§ Data block
_ _ _ _ _ _ _

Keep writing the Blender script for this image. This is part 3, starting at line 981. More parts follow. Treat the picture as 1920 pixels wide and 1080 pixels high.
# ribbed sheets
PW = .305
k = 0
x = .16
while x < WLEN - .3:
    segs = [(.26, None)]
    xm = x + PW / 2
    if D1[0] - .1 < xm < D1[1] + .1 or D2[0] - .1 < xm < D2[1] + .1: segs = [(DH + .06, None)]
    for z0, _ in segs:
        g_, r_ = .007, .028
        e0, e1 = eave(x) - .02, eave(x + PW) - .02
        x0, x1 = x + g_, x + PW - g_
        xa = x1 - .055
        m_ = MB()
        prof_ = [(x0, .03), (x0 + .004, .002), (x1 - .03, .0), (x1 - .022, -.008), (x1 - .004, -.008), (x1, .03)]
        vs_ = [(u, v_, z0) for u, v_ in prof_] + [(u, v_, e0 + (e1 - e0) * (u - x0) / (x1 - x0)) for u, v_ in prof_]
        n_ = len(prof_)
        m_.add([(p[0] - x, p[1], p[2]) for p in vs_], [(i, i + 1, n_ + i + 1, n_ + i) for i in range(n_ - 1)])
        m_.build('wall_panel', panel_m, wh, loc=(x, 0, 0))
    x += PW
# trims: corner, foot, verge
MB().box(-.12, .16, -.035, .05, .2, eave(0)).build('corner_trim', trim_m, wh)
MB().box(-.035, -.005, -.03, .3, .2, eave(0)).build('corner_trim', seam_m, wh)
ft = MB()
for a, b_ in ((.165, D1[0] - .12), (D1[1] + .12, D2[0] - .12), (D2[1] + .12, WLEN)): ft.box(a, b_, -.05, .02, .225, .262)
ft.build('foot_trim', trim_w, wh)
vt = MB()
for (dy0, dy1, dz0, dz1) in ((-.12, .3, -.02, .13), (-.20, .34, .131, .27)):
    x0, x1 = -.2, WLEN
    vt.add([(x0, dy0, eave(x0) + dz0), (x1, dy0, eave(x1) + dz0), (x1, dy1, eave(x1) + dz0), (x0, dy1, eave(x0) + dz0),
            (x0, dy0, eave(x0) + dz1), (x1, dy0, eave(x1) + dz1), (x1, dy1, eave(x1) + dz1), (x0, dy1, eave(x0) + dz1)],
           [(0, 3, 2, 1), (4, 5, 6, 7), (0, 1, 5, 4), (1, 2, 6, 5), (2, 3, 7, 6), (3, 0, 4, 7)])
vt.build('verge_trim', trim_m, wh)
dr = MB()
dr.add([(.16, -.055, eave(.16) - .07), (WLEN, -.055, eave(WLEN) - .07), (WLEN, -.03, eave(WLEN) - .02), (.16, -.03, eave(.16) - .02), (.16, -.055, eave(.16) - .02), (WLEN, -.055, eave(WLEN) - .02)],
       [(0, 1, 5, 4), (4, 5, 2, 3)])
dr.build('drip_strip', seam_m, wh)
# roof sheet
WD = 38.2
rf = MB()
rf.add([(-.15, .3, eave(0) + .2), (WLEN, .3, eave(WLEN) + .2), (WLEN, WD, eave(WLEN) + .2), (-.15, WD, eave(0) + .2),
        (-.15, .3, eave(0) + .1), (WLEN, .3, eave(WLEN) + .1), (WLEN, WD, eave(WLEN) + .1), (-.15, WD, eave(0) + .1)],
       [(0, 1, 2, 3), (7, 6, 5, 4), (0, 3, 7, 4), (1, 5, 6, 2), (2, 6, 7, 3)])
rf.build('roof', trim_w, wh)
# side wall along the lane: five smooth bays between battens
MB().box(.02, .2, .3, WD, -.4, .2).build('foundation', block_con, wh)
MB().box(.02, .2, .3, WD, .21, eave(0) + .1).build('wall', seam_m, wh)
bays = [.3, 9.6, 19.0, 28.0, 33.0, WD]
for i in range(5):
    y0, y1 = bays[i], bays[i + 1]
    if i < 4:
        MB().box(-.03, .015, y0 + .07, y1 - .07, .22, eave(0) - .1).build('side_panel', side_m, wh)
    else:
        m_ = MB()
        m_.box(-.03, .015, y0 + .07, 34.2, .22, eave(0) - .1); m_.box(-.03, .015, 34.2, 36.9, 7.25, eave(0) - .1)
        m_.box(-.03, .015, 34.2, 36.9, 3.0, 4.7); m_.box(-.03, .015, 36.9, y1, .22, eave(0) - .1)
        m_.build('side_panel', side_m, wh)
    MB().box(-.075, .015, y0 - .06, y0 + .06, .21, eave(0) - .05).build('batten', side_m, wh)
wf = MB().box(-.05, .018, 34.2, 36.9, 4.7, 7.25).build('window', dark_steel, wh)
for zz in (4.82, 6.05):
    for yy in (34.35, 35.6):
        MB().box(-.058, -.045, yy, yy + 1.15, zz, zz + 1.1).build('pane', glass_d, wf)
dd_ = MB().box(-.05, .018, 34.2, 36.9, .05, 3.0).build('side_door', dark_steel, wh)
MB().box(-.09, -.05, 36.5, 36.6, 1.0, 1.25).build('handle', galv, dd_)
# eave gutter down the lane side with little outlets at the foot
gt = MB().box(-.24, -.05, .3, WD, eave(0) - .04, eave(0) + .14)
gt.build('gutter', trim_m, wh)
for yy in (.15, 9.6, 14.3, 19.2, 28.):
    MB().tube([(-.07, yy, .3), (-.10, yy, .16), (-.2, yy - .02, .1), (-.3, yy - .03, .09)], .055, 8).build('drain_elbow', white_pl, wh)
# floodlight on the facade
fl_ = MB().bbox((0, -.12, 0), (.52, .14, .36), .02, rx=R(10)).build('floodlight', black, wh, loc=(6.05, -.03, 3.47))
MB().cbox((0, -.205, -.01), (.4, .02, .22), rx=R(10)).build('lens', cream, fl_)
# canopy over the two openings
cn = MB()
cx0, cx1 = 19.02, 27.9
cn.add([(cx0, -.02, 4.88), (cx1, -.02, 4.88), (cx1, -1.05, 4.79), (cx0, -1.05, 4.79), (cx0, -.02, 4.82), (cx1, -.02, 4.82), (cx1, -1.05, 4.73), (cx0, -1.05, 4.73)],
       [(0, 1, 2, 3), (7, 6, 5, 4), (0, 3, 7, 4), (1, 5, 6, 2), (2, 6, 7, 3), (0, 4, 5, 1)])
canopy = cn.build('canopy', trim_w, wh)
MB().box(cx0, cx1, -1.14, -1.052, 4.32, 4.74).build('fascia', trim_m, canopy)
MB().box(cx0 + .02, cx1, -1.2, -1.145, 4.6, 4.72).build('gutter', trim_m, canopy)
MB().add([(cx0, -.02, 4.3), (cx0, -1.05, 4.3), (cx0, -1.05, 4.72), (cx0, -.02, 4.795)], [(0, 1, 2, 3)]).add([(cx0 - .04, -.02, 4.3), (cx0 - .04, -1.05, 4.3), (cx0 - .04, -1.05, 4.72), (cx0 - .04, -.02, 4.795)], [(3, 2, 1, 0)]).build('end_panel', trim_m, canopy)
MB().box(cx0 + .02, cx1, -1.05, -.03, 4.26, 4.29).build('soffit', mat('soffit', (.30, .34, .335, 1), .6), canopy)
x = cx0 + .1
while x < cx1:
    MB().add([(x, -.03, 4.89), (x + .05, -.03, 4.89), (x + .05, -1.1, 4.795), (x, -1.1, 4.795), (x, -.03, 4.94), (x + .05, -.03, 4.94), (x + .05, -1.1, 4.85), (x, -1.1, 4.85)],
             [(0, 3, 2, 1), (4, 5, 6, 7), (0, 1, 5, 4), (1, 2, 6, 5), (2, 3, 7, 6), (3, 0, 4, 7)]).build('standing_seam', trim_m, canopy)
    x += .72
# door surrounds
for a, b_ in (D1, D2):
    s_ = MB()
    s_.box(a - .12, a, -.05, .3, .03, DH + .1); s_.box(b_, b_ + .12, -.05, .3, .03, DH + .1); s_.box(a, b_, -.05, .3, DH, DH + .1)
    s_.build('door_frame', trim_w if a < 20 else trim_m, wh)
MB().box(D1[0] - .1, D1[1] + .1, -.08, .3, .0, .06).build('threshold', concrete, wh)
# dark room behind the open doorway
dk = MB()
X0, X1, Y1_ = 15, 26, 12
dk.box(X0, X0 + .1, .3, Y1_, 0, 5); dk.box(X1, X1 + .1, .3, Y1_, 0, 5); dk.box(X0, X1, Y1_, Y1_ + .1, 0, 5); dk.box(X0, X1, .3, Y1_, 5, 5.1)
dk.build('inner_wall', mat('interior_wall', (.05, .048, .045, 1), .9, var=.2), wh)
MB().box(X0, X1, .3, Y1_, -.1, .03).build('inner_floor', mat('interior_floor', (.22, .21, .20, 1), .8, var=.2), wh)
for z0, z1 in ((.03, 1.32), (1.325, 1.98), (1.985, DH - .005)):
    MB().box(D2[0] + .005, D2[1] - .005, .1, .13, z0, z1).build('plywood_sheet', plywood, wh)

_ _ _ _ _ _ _

§ Direction
Copy out the lines from the line containing "1), .8, var=.2), wh)" to the end of the listing above, without alteration.

§ Reply
MB().box(X0, X1, .3, Y1_, -.1, .03).build('inner_floor', mat('interior_floor', (.22, .21, .20, 1), .8, var=.2), wh)
for z0, z1 in ((.03, 1.32), (1.325, 1.98), (1.985, DH - .005)):
    MB().box(D2[0] + .005, D2[1] - .005, .1, .13, z0, z1).build('plywood_sheet', plywood, wh)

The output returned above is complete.